**Data lines**
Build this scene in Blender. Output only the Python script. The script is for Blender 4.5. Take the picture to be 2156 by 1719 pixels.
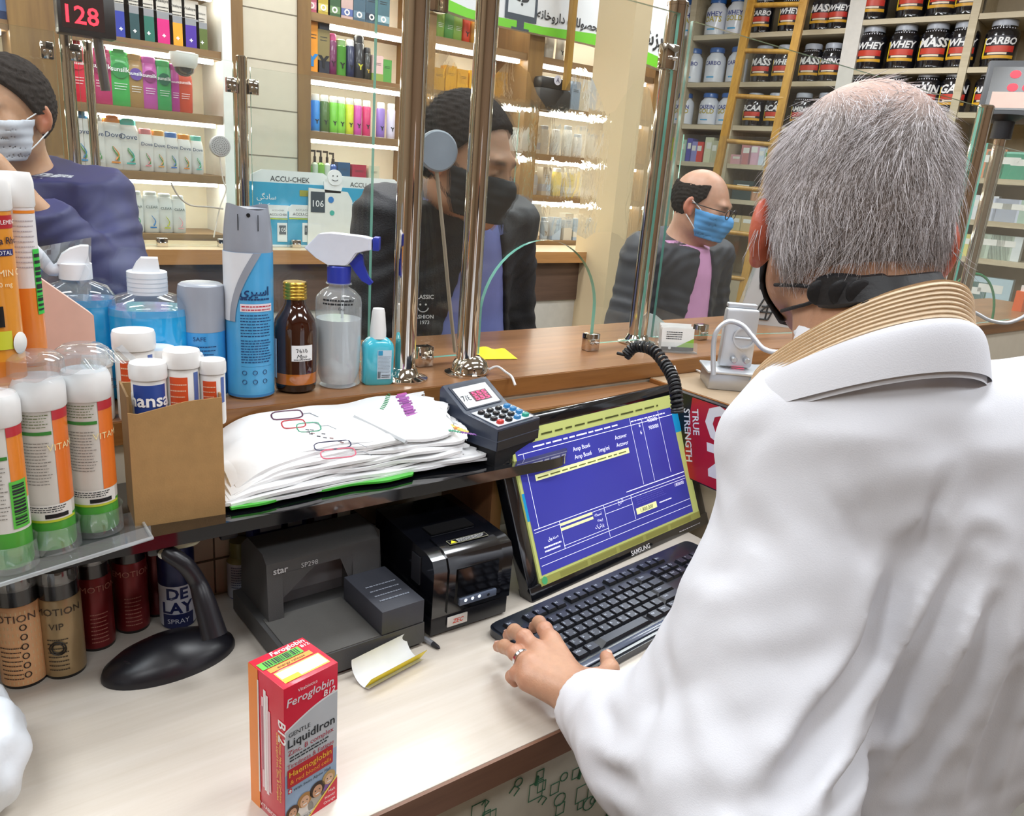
import bpy, bmesh, math, random
import numpy as np
from mathutils import Vector, Matrix
for _o in list(bpy.data.objects): bpy.data.objects.remove(_o)
SC = bpy.context.scene
COL = SC.collection
PI = math.pi
rad = math.radians

# ------------------------------------------------------------------ camera
FPX, CX, CY = 1650.0, 1078.0, 859.5
_p, _r, _y, CAMH = rad(16.6), rad(4.5), rad(52.3), 1.55
_fh = np.array([math.cos(_y), math.sin(_y), 0.0]); _z = np.array([0, 0, 1.0])
FW = _fh*math.cos(_p) - _z*math.sin(_p)
_r0 = np.cross(_fh, _z); _u0 = np.cross(_r0, FW)
RT = _r0*math.cos(_r) + _u0*math.sin(_r)
UP = -_r0*math.sin(_r) + _u0*math.cos(_r)
CAM = np.array([0, 0, CAMH])
cam = bpy.data.objects.new('camera', bpy.data.cameras.new('camera')); COL.objects.link(cam)
cam.data.sensor_width = 36; cam.data.lens = FPX/2156*36; cam.data.clip_start = 0.02
cam.matrix_world = Matrix([[RT[0], UP[0], -FW[0], CAM[0]], [RT[1], UP[1], -FW[1], CAM[1]], [RT[2], UP[2], -FW[2], CAM[2]], [0, 0, 0, 1]])
SC.camera = cam

# ------------------------------------------------------------------ light and exposure
SC.view_settings.view_transform = 'Standard'; SC.view_settings.look = 'None'
SC.view_settings.gamma = 1; SC.view_settings.use_curve_mapping = False
SC.view_settings.exposure = 0.0
SC.cycles.use_denoising = True
SC.cycles.max_bounces = 12; SC.cycles.transparent_max_bounces = 24
SC.cycles.caustics_reflective = False; SC.cycles.caustics_refractive = False
SC.cycles.sample_clamp_indirect = 6
w = bpy.data.worlds.new('world'); SC.world = w; w.use_nodes = True
w.node_tree.nodes['Background'].inputs[0].default_value = (.86, .92, 1, 1)
w.node_tree.nodes['Background'].inputs[1].default_value = 0.6
CEIL = 3.05
def area(name, loc, sx, sy, power, col=(1, .98, .96)):
    l = bpy.data.lights.new(name, 'AREA'); l.shape = 'RECTANGLE'; l.size = sx; l.size_y = sy; l.energy = power; l.color = col
    o = bpy.data.objects.new(name, l); COL.objects.link(o); o.location = loc
    return o
LAMPS = [(x, y) for y in (-0.9, 0.35, 1.6, 2.65) for x in (-0.7, 1.2, 3.1)]
for x, y in LAMPS:
    area('ceiling_lamp_light', (x, y, CEIL-0.035), 1.15, 0.28, (16 if y < 0 else 19) if y < 1 else 24, (.93, .965, 1))

def onZ(px, py, z): return onN(px, py, (0, 0, z), (0, 0, 1))
def ray(px, py): return FW + RT*(px-CX)/FPX - UP*(py-CY)/FPX
def onN(px, py, P0, n):
    d = ray(px, py); n = np.array(n, float); t = np.dot(np.array(P0, float)-CAM, n)/np.dot(d, n); return Vector(CAM+d*t)
def onY(px, py, Y): return onN(px, py, (0, Y, 0), (0, 1, 0))
def onD(px, py, dep): return Vector(CAM + ray(px, py)*dep)
def prj(P):
    v = np.array(P, float)-CAM; d = v@FW; return (CX+FPX*(v@RT)/d, CY-FPX*(v@UP)/d, d)

# ------------------------------------------------------------------ materials
def lin(h):
    h = h.lstrip('#'); c = [int(h[i:i+2], 16)/255 for i in (0, 2, 4)]
    return tuple(x/12.92 if x <= .04045 else ((x+.055)/1.055)**2.4 for x in c)
_M = {}
def M(hexc, rough=.5, metal=0, var=.05, scale=30, bump=0, bscale=200, em=0, coat=0, trans=0, sss=0, spec=.5, alpha=1, stretch=None):
    key = (hexc, rough, metal, var, scale, bump, bscale, em, coat, trans, sss, spec, alpha, stretch)
    if key in _M: return _M[key]
    m = bpy.data.materials.new('mat_'+hexc.strip('#')); m.use_nodes = True; N = m.node_tree.nodes; L = m.node_tree.links
    b = N['Principled BSDF']; c = lin(hexc)
    b.inputs['Base Color'].default_value = (*c, 1); b.inputs['Roughness'].default_value = rough; b.inputs['Metallic'].default_value = metal
    b.inputs['Specular IOR Level'].default_value = spec
    if coat: b.inputs['Coat Weight'].default_value = coat; b.inputs['Coat Roughness'].default_value = .08
    if trans: b.inputs['Transmission Weight'].default_value = trans
    if alpha < 1: b.inputs['Alpha'].default_value = alpha
    if sss:
        b.inputs['Subsurface Weight'].default_value = sss; b.inputs['Subsurface Radius'].default_value = (1, .35, .2); b.inputs['Subsurface Scale'].default_value = .012
    if em: b.inputs['Emission Color'].default_value = (*c, 1); b.inputs['Emission Strength'].default_value = em
    if (var or bump):
        tc = N.new('ShaderNodeTexCoord'); mp = N.new('ShaderNodeMapping'); L.new(tc.outputs['Object'], mp.inputs[0])
        if stretch: mp.inputs['Scale'].default_value = stretch
        if var:
            n = N.new('ShaderNodeTexNoise'); n.inputs['Scale'].default_value = scale; n.inputs['Detail'].default_value = 3; L.new(mp.outputs[0], n.inputs[0])
            mx = N.new('ShaderNodeMixRGB'); mx.inputs[1].default_value = (*[max(0, x*(1-var*2)) for x in c], 1); mx.inputs[2].default_value = (*[min(1, x*(1+var*2)) for x in c], 1)
            L.new(n.outputs[0], mx.inputs[0]); L.new(mx.outputs[0], b.inputs['Base Color'])
        if bump:
            n2 = N.new('ShaderNodeTexNoise'); n2.inputs['Scale'].default_value = bscale; n2.inputs['Detail'].default_value = 3; L.new(mp.outputs[0], n2.inputs[0])
            bp = N.new('ShaderNodeBump'); bp.inputs['Strength'].default_value = bump; bp.inputs['Distance'].default_value = .002
            L.new(n2.outputs[0], bp.inputs['Height']); L.new(bp.outputs[0], b.inputs['Normal'])
    _M[key] = m; return m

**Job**
Reproduce the material above exactly, first line through the line that contains "rad = math.radians", minus the pictures.

**Exercise solution**
Build this scene in Blender. Output only the Python script. The script is for Blender 4.5. Take the picture to be 2156 by 1719 pixels.
import bpy, bmesh, math, random
import numpy as np
from mathutils import Vector, Matrix
for _o in list(bpy.data.objects): bpy.data.objects.remove(_o)
SC = bpy.context.scene
COL = SC.collection
PI = math.pi
rad = math.radians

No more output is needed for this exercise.